あっという間に最終日。今回の大テーマは不確実性xデジタル(AIも含め)だなと思いながら、最後に出たのは「この時代に階層(hierarchy)は必要か?」というセッション。デジタルとギグワーカーの時代に「会社はなぜ存在しているのか」と並んで古くて新しい問いである。

もちろん単純な1/0の話ではない。一方、現場のリアルタイムの情報がますます重要になっている。そして現場には社員の観察、気づき、洞察といったコード化できない情報も多い。

「各人が組織のゴールを共有していることで階層は不要になる」かもしれないが、おそらくそれは必要条件にすぎない。社員のゴールを達成しようという意欲が上司を恐れず「声」を上げられる環境に裏打ちされること、つまり「文化」こそが実行と結果につながる十分条件ではないだろうか。

それを繰り返し言っているのは星野リゾートの星野社長。今度ゼミ生とお目にかかれることになったので楽しみだ。“Culture eats strategy for breakfast”という、有名なドラッカーの言葉もある。

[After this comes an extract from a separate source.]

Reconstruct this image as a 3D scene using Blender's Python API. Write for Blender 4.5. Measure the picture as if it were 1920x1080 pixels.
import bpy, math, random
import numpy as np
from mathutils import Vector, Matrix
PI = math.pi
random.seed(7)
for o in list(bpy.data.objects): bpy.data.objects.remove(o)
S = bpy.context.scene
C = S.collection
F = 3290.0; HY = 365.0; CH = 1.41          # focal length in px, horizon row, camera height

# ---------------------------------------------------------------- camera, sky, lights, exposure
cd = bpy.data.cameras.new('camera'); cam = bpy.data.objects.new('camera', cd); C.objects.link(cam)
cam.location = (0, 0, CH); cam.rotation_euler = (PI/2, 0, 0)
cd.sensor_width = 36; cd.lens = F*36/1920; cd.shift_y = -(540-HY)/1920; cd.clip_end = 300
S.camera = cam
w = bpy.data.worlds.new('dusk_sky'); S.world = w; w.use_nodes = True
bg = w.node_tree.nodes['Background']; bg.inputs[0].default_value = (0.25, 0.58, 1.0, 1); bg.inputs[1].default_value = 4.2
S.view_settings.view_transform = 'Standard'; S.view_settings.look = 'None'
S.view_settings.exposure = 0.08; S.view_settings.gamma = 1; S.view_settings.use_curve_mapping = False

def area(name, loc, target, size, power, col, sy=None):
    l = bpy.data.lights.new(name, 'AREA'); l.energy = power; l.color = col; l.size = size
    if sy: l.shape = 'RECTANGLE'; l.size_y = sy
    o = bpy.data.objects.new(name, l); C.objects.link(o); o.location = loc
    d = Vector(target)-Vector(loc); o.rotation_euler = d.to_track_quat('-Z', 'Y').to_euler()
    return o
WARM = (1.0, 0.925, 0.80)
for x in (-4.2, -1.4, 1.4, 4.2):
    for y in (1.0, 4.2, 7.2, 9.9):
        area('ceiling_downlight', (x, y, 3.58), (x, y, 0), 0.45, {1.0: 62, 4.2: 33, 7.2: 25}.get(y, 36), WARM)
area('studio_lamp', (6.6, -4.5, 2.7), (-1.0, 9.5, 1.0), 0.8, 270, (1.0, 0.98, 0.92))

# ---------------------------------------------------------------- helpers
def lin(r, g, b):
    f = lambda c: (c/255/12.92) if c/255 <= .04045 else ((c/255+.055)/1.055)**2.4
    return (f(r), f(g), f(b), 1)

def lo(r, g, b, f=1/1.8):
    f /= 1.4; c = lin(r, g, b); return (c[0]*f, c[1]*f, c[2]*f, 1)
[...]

結局不確実だから、技術が進みいろいろ複雑なことができるようになったからこそ現場を含めた「原点」を忘れないようにしないといけないのだと思った。ゲリー・ハメルは「テスラの戦略はシンプルだ」と指摘していたが、多くの企業はうまくいかないと「原点」に戻るのではなく、どんどん戦略を複雑にする傾向がある。社員ではなくコンサルタントやシステムを頼ろうとする。経営層は流行やハイテクで安心するが、現場からどんどん乖離していく。ロシアもまた同じ。

4年前に会ったイスラエルの先生に「久しぶり」と言われたりしたが(こちらは全く覚えてなかった)、今回私が出たセッションでは日本人の出席者は全く見なかった。だから空港で琴坂君(SFC准教授)に会った時はちょっとほっとした。自分がグローバルで苦労しないでグローバルを言うことはできない、なんてあまりにも原点すぎる。